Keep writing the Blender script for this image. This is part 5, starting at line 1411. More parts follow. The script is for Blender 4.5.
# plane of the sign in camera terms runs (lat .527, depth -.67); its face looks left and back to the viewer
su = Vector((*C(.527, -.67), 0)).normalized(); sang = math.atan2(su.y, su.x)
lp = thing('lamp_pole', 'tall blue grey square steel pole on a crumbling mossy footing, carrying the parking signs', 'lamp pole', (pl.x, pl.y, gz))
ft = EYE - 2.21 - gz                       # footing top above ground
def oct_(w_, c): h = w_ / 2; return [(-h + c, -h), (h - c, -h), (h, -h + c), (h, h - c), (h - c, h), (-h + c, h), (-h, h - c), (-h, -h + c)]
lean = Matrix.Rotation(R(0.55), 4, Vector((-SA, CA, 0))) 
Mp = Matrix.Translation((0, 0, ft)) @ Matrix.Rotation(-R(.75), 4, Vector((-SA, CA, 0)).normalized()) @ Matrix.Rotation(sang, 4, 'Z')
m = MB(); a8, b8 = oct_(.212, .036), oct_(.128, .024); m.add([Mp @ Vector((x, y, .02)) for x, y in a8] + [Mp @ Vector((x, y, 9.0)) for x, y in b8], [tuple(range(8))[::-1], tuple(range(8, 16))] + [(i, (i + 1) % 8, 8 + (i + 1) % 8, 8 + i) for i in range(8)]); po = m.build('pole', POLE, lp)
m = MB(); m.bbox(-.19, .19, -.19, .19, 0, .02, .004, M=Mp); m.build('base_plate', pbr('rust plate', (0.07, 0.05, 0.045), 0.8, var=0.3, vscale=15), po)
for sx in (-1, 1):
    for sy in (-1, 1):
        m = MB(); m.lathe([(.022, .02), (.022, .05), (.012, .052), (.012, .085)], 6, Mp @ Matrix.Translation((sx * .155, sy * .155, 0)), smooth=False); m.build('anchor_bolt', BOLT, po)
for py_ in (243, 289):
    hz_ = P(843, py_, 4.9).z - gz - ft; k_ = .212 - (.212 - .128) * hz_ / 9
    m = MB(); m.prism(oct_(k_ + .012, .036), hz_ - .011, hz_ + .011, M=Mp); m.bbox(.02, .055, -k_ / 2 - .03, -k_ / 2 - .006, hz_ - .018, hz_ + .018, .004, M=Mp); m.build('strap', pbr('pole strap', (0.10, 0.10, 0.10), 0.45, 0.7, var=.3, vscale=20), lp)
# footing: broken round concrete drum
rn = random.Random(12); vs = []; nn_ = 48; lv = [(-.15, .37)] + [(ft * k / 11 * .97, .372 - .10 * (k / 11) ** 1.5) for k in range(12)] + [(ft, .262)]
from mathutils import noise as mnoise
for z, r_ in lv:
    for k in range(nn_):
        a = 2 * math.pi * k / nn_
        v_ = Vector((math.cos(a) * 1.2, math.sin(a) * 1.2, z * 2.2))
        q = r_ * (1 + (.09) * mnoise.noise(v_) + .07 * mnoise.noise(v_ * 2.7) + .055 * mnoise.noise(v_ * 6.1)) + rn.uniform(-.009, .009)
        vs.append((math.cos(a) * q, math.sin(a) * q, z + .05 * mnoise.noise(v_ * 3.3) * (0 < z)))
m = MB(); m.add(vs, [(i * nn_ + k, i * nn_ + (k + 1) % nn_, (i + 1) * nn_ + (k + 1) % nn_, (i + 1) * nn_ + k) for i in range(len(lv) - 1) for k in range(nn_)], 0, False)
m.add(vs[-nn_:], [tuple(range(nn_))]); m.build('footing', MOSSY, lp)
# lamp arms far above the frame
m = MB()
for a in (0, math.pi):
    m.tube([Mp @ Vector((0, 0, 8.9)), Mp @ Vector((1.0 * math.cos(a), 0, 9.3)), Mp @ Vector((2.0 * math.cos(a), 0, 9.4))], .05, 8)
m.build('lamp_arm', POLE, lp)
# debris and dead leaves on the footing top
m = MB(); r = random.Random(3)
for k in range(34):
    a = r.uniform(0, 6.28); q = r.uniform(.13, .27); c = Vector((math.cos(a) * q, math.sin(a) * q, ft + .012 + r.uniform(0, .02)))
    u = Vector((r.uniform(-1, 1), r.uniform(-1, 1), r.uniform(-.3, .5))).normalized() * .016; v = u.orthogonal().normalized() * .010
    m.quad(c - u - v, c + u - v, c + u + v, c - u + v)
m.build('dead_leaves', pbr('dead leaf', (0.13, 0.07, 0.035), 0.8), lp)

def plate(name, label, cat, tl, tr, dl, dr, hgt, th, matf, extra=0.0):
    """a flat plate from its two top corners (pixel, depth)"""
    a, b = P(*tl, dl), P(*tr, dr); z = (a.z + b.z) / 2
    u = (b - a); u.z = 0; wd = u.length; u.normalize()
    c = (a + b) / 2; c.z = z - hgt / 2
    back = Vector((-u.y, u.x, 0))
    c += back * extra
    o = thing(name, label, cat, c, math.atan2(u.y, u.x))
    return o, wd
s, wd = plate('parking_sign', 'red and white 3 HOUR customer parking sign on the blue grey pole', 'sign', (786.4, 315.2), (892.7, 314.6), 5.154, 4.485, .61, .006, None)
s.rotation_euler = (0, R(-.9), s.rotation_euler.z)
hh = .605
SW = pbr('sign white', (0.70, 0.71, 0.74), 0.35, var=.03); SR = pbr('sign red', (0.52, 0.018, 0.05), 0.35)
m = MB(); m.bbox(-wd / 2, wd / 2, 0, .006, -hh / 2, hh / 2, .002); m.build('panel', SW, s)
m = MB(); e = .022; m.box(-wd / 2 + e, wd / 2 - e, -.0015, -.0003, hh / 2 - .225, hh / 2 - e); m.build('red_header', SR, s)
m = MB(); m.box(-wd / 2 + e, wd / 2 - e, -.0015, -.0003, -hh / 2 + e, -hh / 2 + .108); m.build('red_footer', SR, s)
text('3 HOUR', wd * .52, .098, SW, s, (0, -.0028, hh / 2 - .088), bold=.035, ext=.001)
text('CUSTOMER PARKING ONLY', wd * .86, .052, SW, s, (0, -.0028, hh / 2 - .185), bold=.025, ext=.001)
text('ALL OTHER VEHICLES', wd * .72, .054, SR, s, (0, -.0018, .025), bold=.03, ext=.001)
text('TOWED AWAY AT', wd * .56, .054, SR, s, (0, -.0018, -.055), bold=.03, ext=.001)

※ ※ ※

Extract all lines as given.

Keep writing the Blender script for this image. This is part 5, starting at line 1411. More parts follow. The script is for Blender 4.5.
# plane of the sign in camera terms runs (lat .527, depth -.67); its face looks left and back to the viewer
su = Vector((*C(.527, -.67), 0)).normalized(); sang = math.atan2(su.y, su.x)
lp = thing('lamp_pole', 'tall blue grey square steel pole on a crumbling mossy footing, carrying the parking signs', 'lamp pole', (pl.x, pl.y, gz))
ft = EYE - 2.21 - gz                       # footing top above ground
def oct_(w_, c): h = w_ / 2; return [(-h + c, -h), (h - c, -h), (h, -h + c), (h, h - c), (h - c, h), (-h + c, h), (-h, h - c), (-h, -h + c)]
lean = Matrix.Rotation(R(0.55), 4, Vector((-SA, CA, 0))) 
Mp = Matrix.Translation((0, 0, ft)) @ Matrix.Rotation(-R(.75), 4, Vector((-SA, CA, 0)).normalized()) @ Matrix.Rotation(sang, 4, 'Z')
m = MB(); a8, b8 = oct_(.212, .036), oct_(.128, .024); m.add([Mp @ Vector((x, y, .02)) for x, y in a8] + [Mp @ Vector((x, y, 9.0)) for x, y in b8], [tuple(range(8))[::-1], tuple(range(8, 16))] + [(i, (i + 1) % 8, 8 + (i + 1) % 8, 8 + i) for i in range(8)]); po = m.build('pole', POLE, lp)
m = MB(); m.bbox(-.19, .19, -.19, .19, 0, .02, .004, M=Mp); m.build('base_plate', pbr('rust plate', (0.07, 0.05, 0.045), 0.8, var=0.3, vscale=15), po)
for sx in (-1, 1):
    for sy in (-1, 1):
        m = MB(); m.lathe([(.022, .02), (.022, .05), (.012, .052), (.012, .085)], 6, Mp @ Matrix.Translation((sx * .155, sy * .155, 0)), smooth=False); m.build('anchor_bolt', BOLT, po)
for py_ in (243, 289):
    hz_ = P(843, py_, 4.9).z - gz - ft; k_ = .212 - (.212 - .128) * hz_ / 9
    m = MB(); m.prism(oct_(k_ + .012, .036), hz_ - .011, hz_ + .011, M=Mp); m.bbox(.02, .055, -k_ / 2 - .03, -k_ / 2 - .006, hz_ - .018, hz_ + .018, .004, M=Mp); m.build('strap', pbr('pole strap', (0.10, 0.10, 0.10), 0.45, 0.7, var=.3, vscale=20), lp)
# footing: broken round concrete drum
rn = random.Random(12); vs = []; nn_ = 48; lv = [(-.15, .37)] + [(ft * k / 11 * .97, .372 - .10 * (k / 11) ** 1.5) for k in range(12)] + [(ft, .262)]
from mathutils import noise as mnoise
for z, r_ in lv:
    for k in range(nn_):
        a = 2 * math.pi * k / nn_
        v_ = Vector((math.cos(a) * 1.2, math.sin(a) * 1.2, z * 2.2))
        q = r_ * (1 + (.09) * mnoise.noise(v_) + .07 * mnoise.noise(v_ * 2.7) + .055 * mnoise.noise(v_ * 6.1)) + rn.uniform(-.009, .009)
        vs.append((math.cos(a) * q, math.sin(a) * q, z + .05 * mnoise.noise(v_ * 3.3) * (0 < z)))
m = MB(); m.add(vs, [(i * nn_ + k, i * nn_ + (k + 1) % nn_, (i + 1) * nn_ + (k + 1) % nn_, (i + 1) * nn_ + k) for i in range(len(lv) - 1) for k in range(nn_)], 0, False)
m.add(vs[-nn_:], [tuple(range(nn_))]); m.build('footing', MOSSY, lp)
# lamp arms far above the frame
m = MB()
for a in (0, math.pi):
    m.tube([Mp @ Vector((0, 0, 8.9)), Mp @ Vector((1.0 * math.cos(a), 0, 9.3)), Mp @ Vector((2.0 * math.cos(a), 0, 9.4))], .05, 8)
m.build('lamp_arm', POLE, lp)
# debris and dead leaves on the footing top
m = MB(); r = random.Random(3)
for k in range(34):
    a = r.uniform(0, 6.28); q = r.uniform(.13, .27); c = Vector((math.cos(a) * q, math.sin(a) * q, ft + .012 + r.uniform(0, .02)))
    u = Vector((r.uniform(-1, 1), r.uniform(-1, 1), r.uniform(-.3, .5))).normalized() * .016; v = u.orthogonal().normalized() * .010
    m.quad(c - u - v, c + u - v, c + u + v, c - u + v)
m.build('dead_leaves', pbr('dead leaf', (0.13, 0.07, 0.035), 0.8), lp)

def plate(name, label, cat, tl, tr, dl, dr, hgt, th, matf, extra=0.0):
    """a flat plate from its two top corners (pixel, depth)"""
    a, b = P(*tl, dl), P(*tr, dr); z = (a.z + b.z) / 2
    u = (b - a); u.z = 0; wd = u.length; u.normalize()
    c = (a + b) / 2; c.z = z - hgt / 2
    back = Vector((-u.y, u.x, 0))
    c += back * extra
    o = thing(name, label, cat, c, math.atan2(u.y, u.x))
    return o, wd
s, wd = plate('parking_sign', 'red and white 3 HOUR customer parking sign on the blue grey pole', 'sign', (786.4, 315.2), (892.7, 314.6), 5.154, 4.485, .61, .006, None)
s.rotation_euler = (0, R(-.9), s.rotation_euler.z)
hh = .605
SW = pbr('sign white', (0.70, 0.71, 0.74), 0.35, var=.03); SR = pbr('sign red', (0.52, 0.018, 0.05), 0.35)
m = MB(); m.bbox(-wd / 2, wd / 2, 0, .006, -hh / 2, hh / 2, .002); m.build('panel', SW, s)
m = MB(); e = .022; m.box(-wd / 2 + e, wd / 2 - e, -.0015, -.0003, hh / 2 - .225, hh / 2 - e); m.build('red_header', SR, s)
m = MB(); m.box(-wd / 2 + e, wd / 2 - e, -.0015, -.0003, -hh / 2 + e, -hh / 2 + .108); m.build('red_footer', SR, s)
text('3 HOUR', wd * .52, .098, SW, s, (0, -.0028, hh / 2 - .088), bold=.035, ext=.001)
text('CUSTOMER PARKING ONLY', wd * .86, .052, SW, s, (0, -.0028, hh / 2 - .185), bold=.025, ext=.001)
text('ALL OTHER VEHICLES', wd * .72, .054, SR, s, (0, -.0018, .025), bold=.03, ext=.001)
text('TOWED AWAY AT', wd * .56, .054, SR, s, (0, -.0018, -.055), bold=.03, ext=.001)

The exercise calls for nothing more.